◆ Supplied information ◆
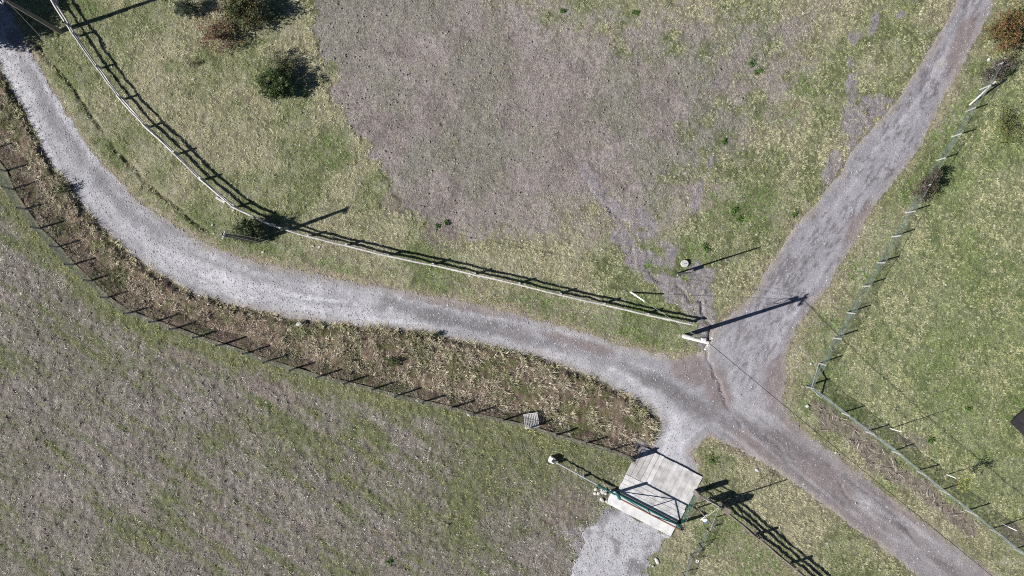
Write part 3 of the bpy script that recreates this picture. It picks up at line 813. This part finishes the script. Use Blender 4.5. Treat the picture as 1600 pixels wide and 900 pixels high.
for i in range(np_):                                           # boards along the bridge
    l0 = w0 + random.uniform(0, .01); l1 = LY - random.uniform(0, .03)
    c = dk(wd * (i + .5), (l0 + l1) / 2, random.uniform(-.007, .007))
    gap = .012 if i < 5 else .006
    MB().box(c, ux_ * (wd / 2 - gap), uy_ * ((l1 - l0) / 2), v((0, 0, .03))).build('plank', M['plank_dark' if i < 3 else 'plank'], deck, bevel=.006)
for t in (.06, LY - .12):
    MB().box(dk(LX / 2, t, -.13), ux_ * (LX / 2 + .05), uy_ * .08, v((0, 0, .09))).build('beam', M['post'], deck, bevel=.01)
o = MB().box(A + ux_ * (LX / 2 - .16) - uy_ * .47 + v((0, 0, z0 - .06)), ux_ * (LX / 2 + .08), uy_ * .44, v((0, 0, .085))).build('concrete_threshold', M['concrete'], None, bevel=.02)
tag(o, 'pale concrete slab strip under the green gate', 'slab')
gate = empty('gate', dk(0, -.02)); tag(gate, 'green metal gate with wire mesh and diagonal braces on the bridge', 'gate')
gz = z0 + .02
def gp(u, h): return A + ux_ * u - uy_ * .03 + v((0, 0, gz + h))
GH = 1.34; g0, g1 = .02, LX - .1
for u, hh in ((g0, GH), (g1, 1.22)):
    gpo = MB().box(gp(u, hh / 2 - .1), ux_ * .07, uy_ * .07, v((0, 0, hh / 2 + .1))).build('gate_post', M['green'], gate, bevel=.01)
    MB().ring_tube([gp(u, .35) - uy_ * .12, gp(u, .35) + uy_ * .12], .03, 6).build('hinge', M['green'], gpo)
    MB().ring_tube([gp(u, 1.0) - uy_ * .12, gp(u, 1.0) + uy_ * .12], .03, 6).build('hinge', M['green'], gpo)
MB().ring_tube([gp(g0, .16), gp(g1, .16)], .062, 8).build('bottom_rail', M['green'], gate)
MB().ring_tube([gp(g0, GH - .05), gp(g1, GH - .06)], .040, 8).build('top_rail', M['rust'], gate)
mid = (g0 + g1) / 2
MB().ring_tube([gp(mid, .16), gp(mid, GH - .06)], .03, 6).build('upright', M['green'], gate)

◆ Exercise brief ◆
Print the listing above in full, exactly as written. Omit any pictures.

◆ Task solution ◆
Write part 3 of the bpy script that recreates this picture. It picks up at line 813. This part finishes the script. Use Blender 4.5. Treat the picture as 1600 pixels wide and 900 pixels high.
for i in range(np_):                                           # boards along the bridge
    l0 = w0 + random.uniform(0, .01); l1 = LY - random.uniform(0, .03)
    c = dk(wd * (i + .5), (l0 + l1) / 2, random.uniform(-.007, .007))
    gap = .012 if i < 5 else .006
    MB().box(c, ux_ * (wd / 2 - gap), uy_ * ((l1 - l0) / 2), v((0, 0, .03))).build('plank', M['plank_dark' if i < 3 else 'plank'], deck, bevel=.006)
for t in (.06, LY - .12):
    MB().box(dk(LX / 2, t, -.13), ux_ * (LX / 2 + .05), uy_ * .08, v((0, 0, .09))).build('beam', M['post'], deck, bevel=.01)
o = MB().box(A + ux_ * (LX / 2 - .16) - uy_ * .47 + v((0, 0, z0 - .06)), ux_ * (LX / 2 + .08), uy_ * .44, v((0, 0, .085))).build('concrete_threshold', M['concrete'], None, bevel=.02)
tag(o, 'pale concrete slab strip under the green gate', 'slab')
gate = empty('gate', dk(0, -.02)); tag(gate, 'green metal gate with wire mesh and diagonal braces on the bridge', 'gate')
gz = z0 + .02
def gp(u, h): return A + ux_ * u - uy_ * .03 + v((0, 0, gz + h))
GH = 1.34; g0, g1 = .02, LX - .1
for u, hh in ((g0, GH), (g1, 1.22)):
    gpo = MB().box(gp(u, hh / 2 - .1), ux_ * .07, uy_ * .07, v((0, 0, hh / 2 + .1))).build('gate_post', M['green'], gate, bevel=.01)
    MB().ring_tube([gp(u, .35) - uy_ * .12, gp(u, .35) + uy_ * .12], .03, 6).build('hinge', M['green'], gpo)
    MB().ring_tube([gp(u, 1.0) - uy_ * .12, gp(u, 1.0) + uy_ * .12], .03, 6).build('hinge', M['green'], gpo)
MB().ring_tube([gp(g0, .16), gp(g1, .16)], .062, 8).build('bottom_rail', M['green'], gate)
MB().ring_tube([gp(g0, GH - .05), gp(g1, GH - .06)], .040, 8).build('top_rail', M['rust'], gate)
mid = (g0 + g1) / 2
MB().ring_tube([gp(mid, .16), gp(mid, GH - .06)], .03, 6).build('upright', M['green'], gate)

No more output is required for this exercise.